Marxism and Data Science
There are benefits that data-driven automation has given to humans, but at what cost? Can we blindly seek value without the aid of a human perspective guided by philosophy? Let’s consider Karl Marx’s writings on capital and machinery. Marx’s Prophecy states that at the breaking point of human misery, a communist revolution will establish a dictatorship of the proletariat. As the market becomes more concentrated and companies absorb others, jobs disappear and a permanently unemployed class is created.
Workers bear the costs of increased productivity generated by automation. AI bosses have created an Orwellian work environment in many industries. AI scheduling systems leave workers always on call, always at capital’s disposal. AI overseers identify when workers are “not working”, as the WorkSmart software takes pictures on the workers’ webcam every ten minutes and watches their open applications and keystrokes, causing them to avoid using the bathroom or even taking a break to think. Amazon workers and meat packers are forced to keep up with machines’ inhuman speeds, putting them in danger of fatal or debilitating injury.

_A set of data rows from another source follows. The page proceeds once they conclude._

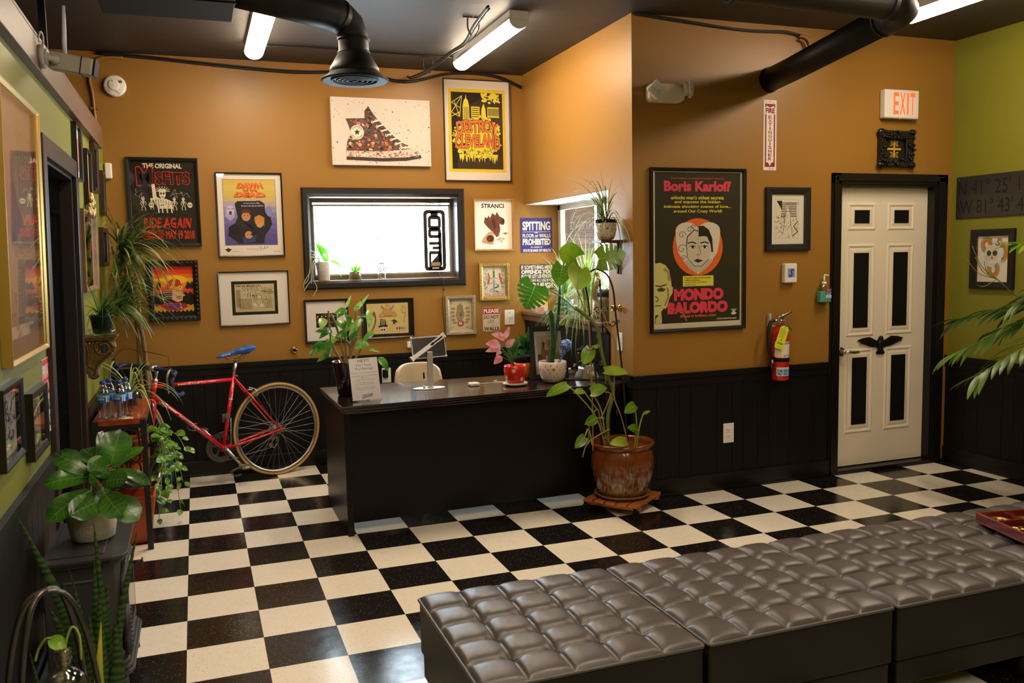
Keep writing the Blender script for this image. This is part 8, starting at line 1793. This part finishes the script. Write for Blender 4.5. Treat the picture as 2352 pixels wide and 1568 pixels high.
t = thing('driftwood_ornament', 'piece of brown driftwood on the ledge beside the olive pot', 'ornament', (2.80, .385, ZL)); mb = MB(); mb.tube(smooth_path([(0, 0, 0), (.01, 0, .10), (-.015, .01, .19), (.01, 0, .28), (0, .01, .33)], 5), [.034]*6+[.026]*8+[.016]*7, 10); mb.build('wood_body', mt('driftwood', (.28, .17, .09), .7, bump=.5, bscale=40, vary=.3), t)
t = thing('blue_fin_ornament', 'blue speckled fin-shaped ornament standing behind the olive pot', 'ornament', (2.905, .30, ZL)); mb = MB(); mb.prism([(-.05, 0), (.05, 0), (.075, .12), (.07, .22), (.045, .285), (-.005, .305), (-.04, .27), (-.055, .15)], lambda u, v, q: V((q, -u, v)), -.018, .018); mb.build('fin_body', mt('blue_speckle', (.05, .13, .22), .4, vary=.6, bscale=40), t, bevel=.010, seg=3)
# small hanging shelf with the pumpkin-print pot
t = thing('wall_shelf', 'tiny brown wall shelf hung with chains on the return wall', 'shelf', (XJ, -.155, 1.655)); MB().box(-.165, -.001, -.075, .060, 0, .018).build('shelf_board', woodmat('dark_shelf_wood', '#5a3222', '#3c2016', .4, (3, 18, 18)), t, bevel=.002)
mb = MB(); mb.bar((-.012, .0, .0), (-.012, 0, -.20), .016, .014); mb.tube([(-.12, -.03, .0), (-.09, -.03, -.06), (-.012, -.02, -.17)], .004, 6).tube([(-.12, .03, .0), (-.09, .03, -.06), (-.012, .02, -.17)], .004, 6).tube([(-.06, 0, 0), (-.04, 0, -.07), (-.012, 0, -.13)], .004, 6); mb.build('iron_bracket', M_IRON, t)
PH = [(.030, 0), (.048, .006), (.060, .030), (.066, .065), (.068, .110), (.065, .112), (.062, .09), (0, .08)]
t = pumpkin_pot('ivory pumpkin-print pot with a wispy spider plant on the tiny wall shelf', (XJ-.096, -.160, 1.6735), PH, .061, .090, 7)
MB().lathe([(.060, .108), (.069, .110), (.069, .130), (.063, .132), (.058, .11), (0, .10)], 26).build('inner_pot', M_PANEL, t)
rnd = random.Random(41); ma, mp = MB(), MB()
for k in range(76):
    az = rnd.uniform(0, 2*pi); el = rnd.uniform(.05, 1.35); d = V((cos(az)*sin(el), sin(az)*sin(el), cos(el)))+V((-.4, -.15, .1))
    if d.x > .25: d.x *= -.3
    (mp if k % 3 == 0 else ma).strap((rnd.uniform(-.02, .02), rnd.uniform(-.02, .02), .115), d.normalized(), rnd.uniform(.22, .50), .0075, 7.0*rnd.uniform(.4, 1.4), 13)
for m_ in (ma, mp): m_.v = [(min(x, .090), y, z) for x, y, z in m_.v]
ma.build('foliage', leafmat('wispy_green', '#3a5a24', '#6c8a40', .35, 16, .3), t); mp.build('dry_leaf', leafmat('wispy_tan', '#a8905a', '#c9bd86', .45, 16, .3), t)

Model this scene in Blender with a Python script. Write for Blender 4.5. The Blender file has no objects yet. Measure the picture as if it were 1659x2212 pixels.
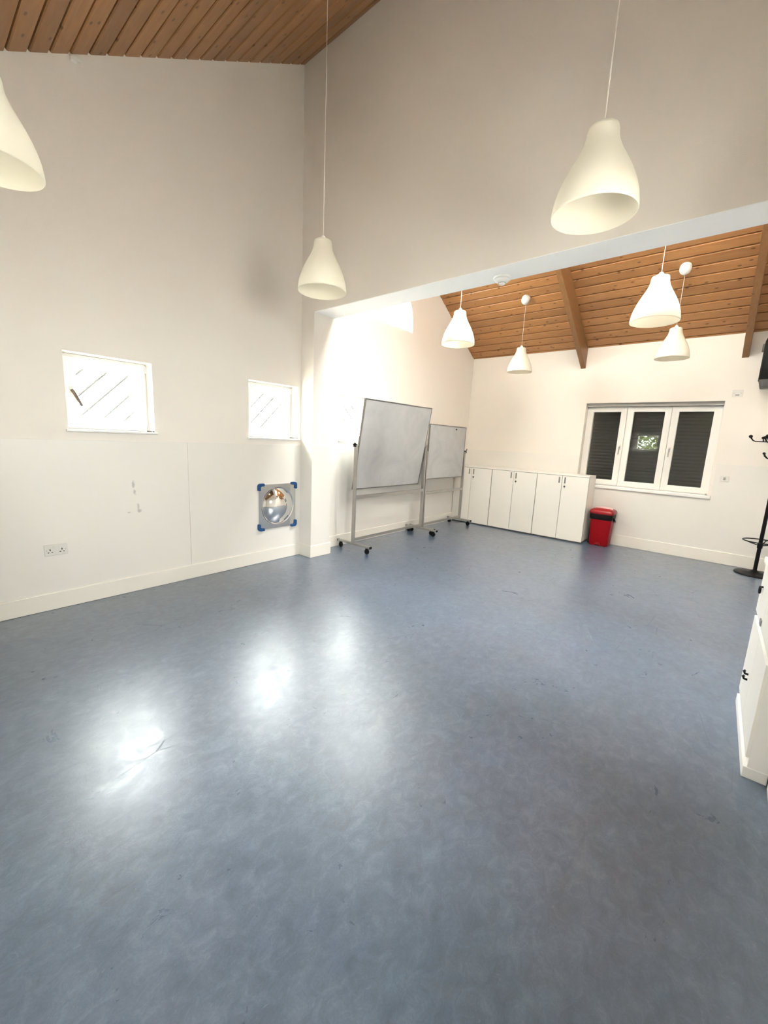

Outside of the workplace, data science is present in our personal lives--particularly social media. Autonomism, a theory based on Marx’s Fragment on Machines, explores how capital relies increasingly on accumulated science and knowledge, and capitalist relations have expanded beyond the workplace to encompass all social relations. The internet is a machine which extracts value out of individuals’ web activity and content, in exchange for nothing in return from the companies that own the sites and generate “big data” from their users. The individual invests their personality and emotional attachment, but becomes alienated from those. As advertisers pay to access Facebook, the users have become the product. More and more of our lives are being replaced with this privately owned technology. On platforms like Facebook, we must conform to their automated enforcement of their terms of service. Because Facebook has taken the place of public services like the mail, we must ask what rights Facebook has to limit our speech, as Facebook represents private interests. Facebook has censored anti-fascist and anarchist groups, and has conducted emotional manipulation experiments on the site without users’ consent. Meanwhile, the AI industry tends towards monopolization, as billions have been spent on buying companies with AI technologies and on accumulating more data. Unregulated capitalism flows power up the pyramid to an increasingly smaller group of people. Regulations cannot keep up with technology, resulting in an increasingly deregulated landscape. Who profits and how? Philosophers (and data scientists) must ask: Is data labor? How might this labor be repaid?
Philosophy can allow data scientists to predict how much of humanity can be replaced by machines in the future. Monism states that humans are composed of inanimate substances and thus machines are capable of taking over every possible human job. Meanwhile, Dualism claims that a soul separates humans from objects and thus, some jobs cannot be replaced as machines cannot replicate empathy, creativity, or critical thinking. Large-scale worker replacement is inevitable, and it is up to us to decide how to respond.
There are different viewpoints on what can be done. Proponents of the Free Market argue that as technology causes costs to decrease, consumers will be empowered to spend more on luxuries, driving up demand and creating more jobs. Meanwhile, Neo-Marxists suggest that privately owned means of production must be handed over to “social ownership of machinery, land, and resources”. Data science can allow the creation of a planned economy, allocating resources according to big data analysis and robust feedback loops. Somewhere in the middle, government intervention such as UBI could suffice, as many countries have adopted socialist policies without becoming communist.
How much intervention should the government take? What existing models (such as Norway) could we take inspiration from? What regulations are needed to protect humanity? Can AI be used for good in a free market? These are just a few questions that data scientists must ask, and this is why data science requires the social sciences to predict the human impacts of the technologies they create. To quote Jurassic Park: “Your scientists were so preoccupied with whether they could, they didn't stop to think if they should.”